• GIVEN DATA:
<<<<

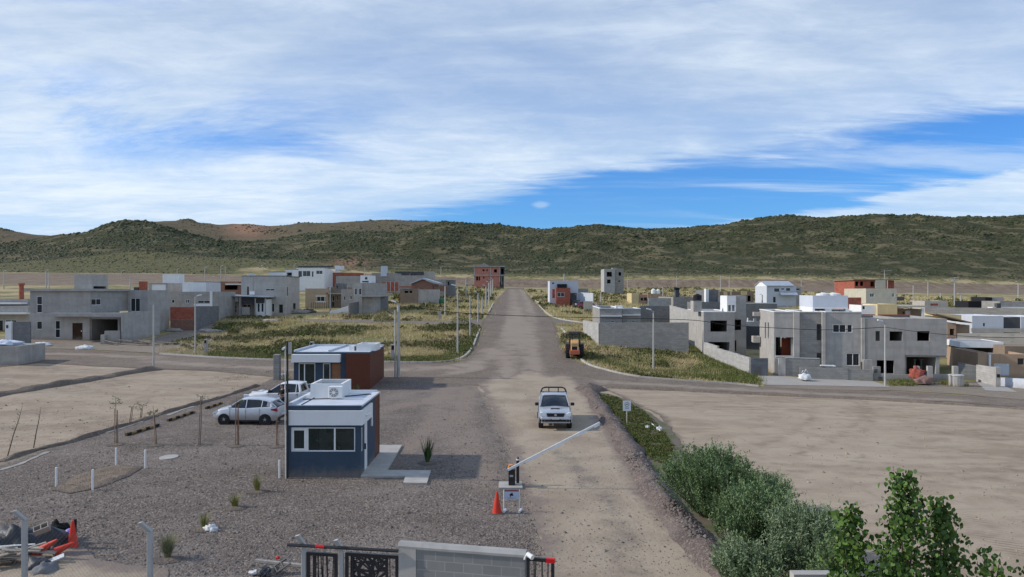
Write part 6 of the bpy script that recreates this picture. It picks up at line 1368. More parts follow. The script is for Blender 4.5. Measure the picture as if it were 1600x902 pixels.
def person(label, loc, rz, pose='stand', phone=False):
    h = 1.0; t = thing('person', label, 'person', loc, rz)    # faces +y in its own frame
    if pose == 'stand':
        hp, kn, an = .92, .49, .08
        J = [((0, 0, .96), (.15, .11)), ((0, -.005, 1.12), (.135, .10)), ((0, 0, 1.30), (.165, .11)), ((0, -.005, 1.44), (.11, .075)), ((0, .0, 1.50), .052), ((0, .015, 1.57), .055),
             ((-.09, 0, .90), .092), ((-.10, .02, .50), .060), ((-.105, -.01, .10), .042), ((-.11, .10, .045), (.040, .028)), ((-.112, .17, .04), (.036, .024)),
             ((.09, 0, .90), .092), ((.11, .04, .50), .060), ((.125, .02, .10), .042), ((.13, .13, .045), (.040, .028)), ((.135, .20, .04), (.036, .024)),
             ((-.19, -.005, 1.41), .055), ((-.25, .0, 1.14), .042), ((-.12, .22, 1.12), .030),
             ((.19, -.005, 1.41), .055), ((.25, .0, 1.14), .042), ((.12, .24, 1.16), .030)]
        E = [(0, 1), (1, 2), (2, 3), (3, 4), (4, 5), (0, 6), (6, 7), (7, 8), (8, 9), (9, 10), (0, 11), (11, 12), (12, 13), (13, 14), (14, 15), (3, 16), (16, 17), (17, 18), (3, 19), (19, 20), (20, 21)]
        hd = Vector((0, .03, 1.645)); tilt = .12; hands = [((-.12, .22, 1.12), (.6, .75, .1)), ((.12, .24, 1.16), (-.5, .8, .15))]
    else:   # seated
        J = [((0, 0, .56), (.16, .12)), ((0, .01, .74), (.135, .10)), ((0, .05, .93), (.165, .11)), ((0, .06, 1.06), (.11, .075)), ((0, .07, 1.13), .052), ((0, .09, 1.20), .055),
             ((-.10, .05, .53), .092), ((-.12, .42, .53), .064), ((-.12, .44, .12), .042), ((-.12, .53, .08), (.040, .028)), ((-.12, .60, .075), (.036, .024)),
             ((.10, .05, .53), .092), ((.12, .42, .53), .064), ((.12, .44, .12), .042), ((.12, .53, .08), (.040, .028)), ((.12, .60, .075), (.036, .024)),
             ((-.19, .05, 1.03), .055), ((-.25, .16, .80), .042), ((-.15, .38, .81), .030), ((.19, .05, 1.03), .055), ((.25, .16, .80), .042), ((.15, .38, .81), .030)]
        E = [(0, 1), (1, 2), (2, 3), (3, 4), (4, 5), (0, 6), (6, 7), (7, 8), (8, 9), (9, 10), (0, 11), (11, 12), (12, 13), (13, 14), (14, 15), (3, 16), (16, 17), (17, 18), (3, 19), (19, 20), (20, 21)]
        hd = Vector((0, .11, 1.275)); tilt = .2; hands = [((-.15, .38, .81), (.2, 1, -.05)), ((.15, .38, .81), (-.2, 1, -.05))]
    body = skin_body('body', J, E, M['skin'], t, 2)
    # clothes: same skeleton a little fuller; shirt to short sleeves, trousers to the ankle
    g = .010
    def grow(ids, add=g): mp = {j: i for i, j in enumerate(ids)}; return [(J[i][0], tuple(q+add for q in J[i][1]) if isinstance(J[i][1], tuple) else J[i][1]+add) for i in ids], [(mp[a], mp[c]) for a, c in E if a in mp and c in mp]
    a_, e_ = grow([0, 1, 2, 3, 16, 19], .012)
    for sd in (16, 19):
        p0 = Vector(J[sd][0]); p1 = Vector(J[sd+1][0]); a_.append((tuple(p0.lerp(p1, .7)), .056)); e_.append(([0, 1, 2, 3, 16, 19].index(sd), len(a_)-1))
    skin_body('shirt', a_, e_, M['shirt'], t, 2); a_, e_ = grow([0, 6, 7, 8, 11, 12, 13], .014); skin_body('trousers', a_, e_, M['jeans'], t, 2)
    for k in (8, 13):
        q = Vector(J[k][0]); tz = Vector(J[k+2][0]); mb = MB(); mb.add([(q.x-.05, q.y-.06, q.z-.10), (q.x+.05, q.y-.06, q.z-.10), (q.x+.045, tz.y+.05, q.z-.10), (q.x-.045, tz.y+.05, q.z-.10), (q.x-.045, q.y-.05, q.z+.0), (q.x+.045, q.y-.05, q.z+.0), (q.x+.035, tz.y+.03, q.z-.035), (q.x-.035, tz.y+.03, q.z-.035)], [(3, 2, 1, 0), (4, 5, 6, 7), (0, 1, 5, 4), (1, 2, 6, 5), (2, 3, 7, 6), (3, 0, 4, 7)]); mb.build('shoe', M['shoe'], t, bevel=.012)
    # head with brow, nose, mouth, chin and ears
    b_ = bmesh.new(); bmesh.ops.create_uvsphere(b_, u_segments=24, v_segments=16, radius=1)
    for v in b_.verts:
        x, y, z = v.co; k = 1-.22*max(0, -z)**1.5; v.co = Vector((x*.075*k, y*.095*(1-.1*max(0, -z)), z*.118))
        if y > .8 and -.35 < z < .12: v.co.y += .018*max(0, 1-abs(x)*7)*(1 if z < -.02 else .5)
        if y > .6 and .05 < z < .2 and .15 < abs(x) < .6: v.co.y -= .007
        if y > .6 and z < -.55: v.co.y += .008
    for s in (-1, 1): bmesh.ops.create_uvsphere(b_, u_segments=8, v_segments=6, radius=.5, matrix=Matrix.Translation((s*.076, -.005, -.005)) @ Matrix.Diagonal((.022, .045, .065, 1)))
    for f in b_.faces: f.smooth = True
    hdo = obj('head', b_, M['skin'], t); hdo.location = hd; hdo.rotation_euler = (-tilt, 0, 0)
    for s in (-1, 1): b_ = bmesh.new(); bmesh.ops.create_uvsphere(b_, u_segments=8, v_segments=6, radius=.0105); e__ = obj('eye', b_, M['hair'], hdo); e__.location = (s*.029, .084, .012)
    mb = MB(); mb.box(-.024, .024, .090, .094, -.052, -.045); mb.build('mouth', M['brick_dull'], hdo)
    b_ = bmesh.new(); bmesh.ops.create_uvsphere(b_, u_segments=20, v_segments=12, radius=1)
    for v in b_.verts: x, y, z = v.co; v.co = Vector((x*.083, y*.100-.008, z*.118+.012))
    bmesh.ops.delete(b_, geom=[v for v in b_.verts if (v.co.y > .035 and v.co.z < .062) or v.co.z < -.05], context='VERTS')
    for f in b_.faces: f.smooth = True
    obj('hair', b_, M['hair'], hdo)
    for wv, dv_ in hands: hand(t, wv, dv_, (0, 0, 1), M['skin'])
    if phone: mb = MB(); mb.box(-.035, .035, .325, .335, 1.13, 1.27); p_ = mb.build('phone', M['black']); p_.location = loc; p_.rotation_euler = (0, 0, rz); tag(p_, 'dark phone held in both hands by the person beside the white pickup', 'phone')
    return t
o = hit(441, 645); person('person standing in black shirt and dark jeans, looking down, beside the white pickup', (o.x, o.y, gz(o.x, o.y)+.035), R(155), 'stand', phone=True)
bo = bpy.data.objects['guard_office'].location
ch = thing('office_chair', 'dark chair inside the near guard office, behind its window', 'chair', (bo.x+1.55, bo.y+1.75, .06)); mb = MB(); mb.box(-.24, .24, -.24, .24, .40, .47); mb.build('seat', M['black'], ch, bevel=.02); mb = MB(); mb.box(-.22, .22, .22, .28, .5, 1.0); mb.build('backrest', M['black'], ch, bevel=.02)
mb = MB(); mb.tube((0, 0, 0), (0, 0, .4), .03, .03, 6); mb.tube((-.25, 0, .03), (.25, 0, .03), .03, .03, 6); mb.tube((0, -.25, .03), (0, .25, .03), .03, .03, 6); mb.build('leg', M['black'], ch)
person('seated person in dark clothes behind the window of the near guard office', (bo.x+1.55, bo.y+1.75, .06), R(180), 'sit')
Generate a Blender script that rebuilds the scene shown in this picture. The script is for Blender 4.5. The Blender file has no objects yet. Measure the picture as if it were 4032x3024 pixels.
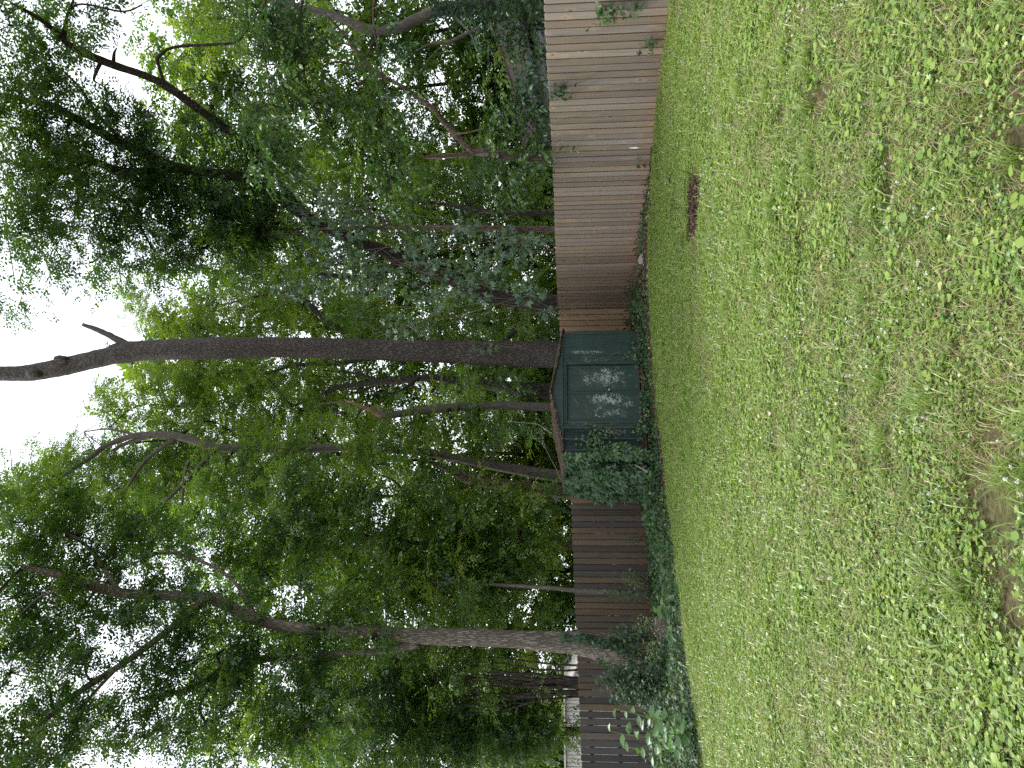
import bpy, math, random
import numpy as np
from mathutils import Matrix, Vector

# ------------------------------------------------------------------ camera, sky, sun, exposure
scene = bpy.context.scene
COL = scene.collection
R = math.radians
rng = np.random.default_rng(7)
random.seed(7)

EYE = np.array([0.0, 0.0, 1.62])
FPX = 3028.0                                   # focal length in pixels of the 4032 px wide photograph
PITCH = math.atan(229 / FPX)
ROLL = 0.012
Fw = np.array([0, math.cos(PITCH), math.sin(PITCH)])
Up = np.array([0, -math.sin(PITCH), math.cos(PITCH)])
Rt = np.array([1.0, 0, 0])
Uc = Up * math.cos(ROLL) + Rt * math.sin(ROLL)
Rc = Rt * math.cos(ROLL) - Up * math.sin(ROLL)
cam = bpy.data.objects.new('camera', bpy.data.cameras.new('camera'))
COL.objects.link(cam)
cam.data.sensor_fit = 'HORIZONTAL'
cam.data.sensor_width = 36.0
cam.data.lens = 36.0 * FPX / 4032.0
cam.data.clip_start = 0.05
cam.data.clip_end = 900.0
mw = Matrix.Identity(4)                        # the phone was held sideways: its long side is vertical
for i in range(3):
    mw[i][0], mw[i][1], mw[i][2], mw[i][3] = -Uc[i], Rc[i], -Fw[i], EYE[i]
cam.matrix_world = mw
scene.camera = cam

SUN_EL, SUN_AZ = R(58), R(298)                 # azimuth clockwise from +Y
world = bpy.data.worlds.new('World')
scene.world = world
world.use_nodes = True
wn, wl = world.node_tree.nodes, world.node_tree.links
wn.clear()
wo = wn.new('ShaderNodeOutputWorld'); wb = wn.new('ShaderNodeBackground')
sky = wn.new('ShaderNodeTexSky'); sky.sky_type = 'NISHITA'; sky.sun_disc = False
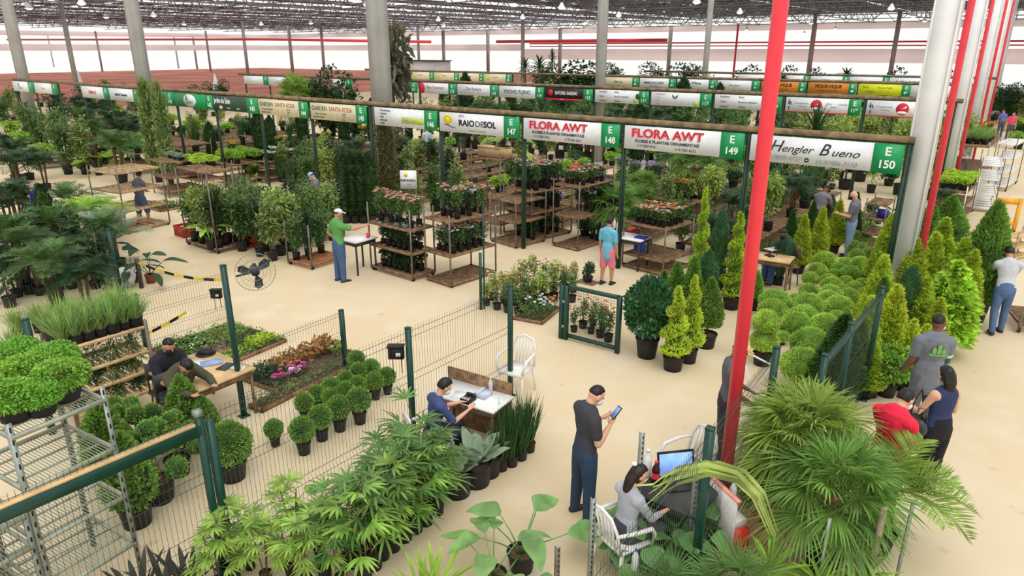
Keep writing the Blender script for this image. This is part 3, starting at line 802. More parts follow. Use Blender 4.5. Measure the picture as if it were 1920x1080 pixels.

>>>>

• INSTRUCTIONS FOR THE TASK:
Make an exact copy of the lines from the one holding "Generate a Blender" through the one holding "scene.camera = cam", end lines included, without the pictures.

• FULL SOLUTION:
Generate a Blender script that rebuilds the scene shown in this picture. The script is for Blender 4.5. The Blender file has no objects yet. Measure the picture as if it were 4032x3024 pixels.
import bpy, math, random
import numpy as np
from mathutils import Matrix, Vector

# ------------------------------------------------------------------ camera, sky, sun, exposure
scene = bpy.context.scene
COL = scene.collection
R = math.radians
rng = np.random.default_rng(7)
random.seed(7)

EYE = np.array([0.0, 0.0, 1.62])
FPX = 3028.0                                   # focal length in pixels of the 4032 px wide photograph
PITCH = math.atan(229 / FPX)
ROLL = 0.012
Fw = np.array([0, math.cos(PITCH), math.sin(PITCH)])
Up = np.array([0, -math.sin(PITCH), math.cos(PITCH)])
Rt = np.array([1.0, 0, 0])
Uc = Up * math.cos(ROLL) + Rt * math.sin(ROLL)
Rc = Rt * math.cos(ROLL) - Up * math.sin(ROLL)
cam = bpy.data.objects.new('camera', bpy.data.cameras.new('camera'))
COL.objects.link(cam)
cam.data.sensor_fit = 'HORIZONTAL'
cam.data.sensor_width = 36.0
cam.data.lens = 36.0 * FPX / 4032.0
cam.data.clip_start = 0.05
cam.data.clip_end = 900.0
mw = Matrix.Identity(4)                        # the phone was held sideways: its long side is vertical
for i in range(3):
    mw[i][0], mw[i][1], mw[i][2], mw[i][3] = -Uc[i], Rc[i], -Fw[i], EYE[i]
cam.matrix_world = mw
scene.camera = cam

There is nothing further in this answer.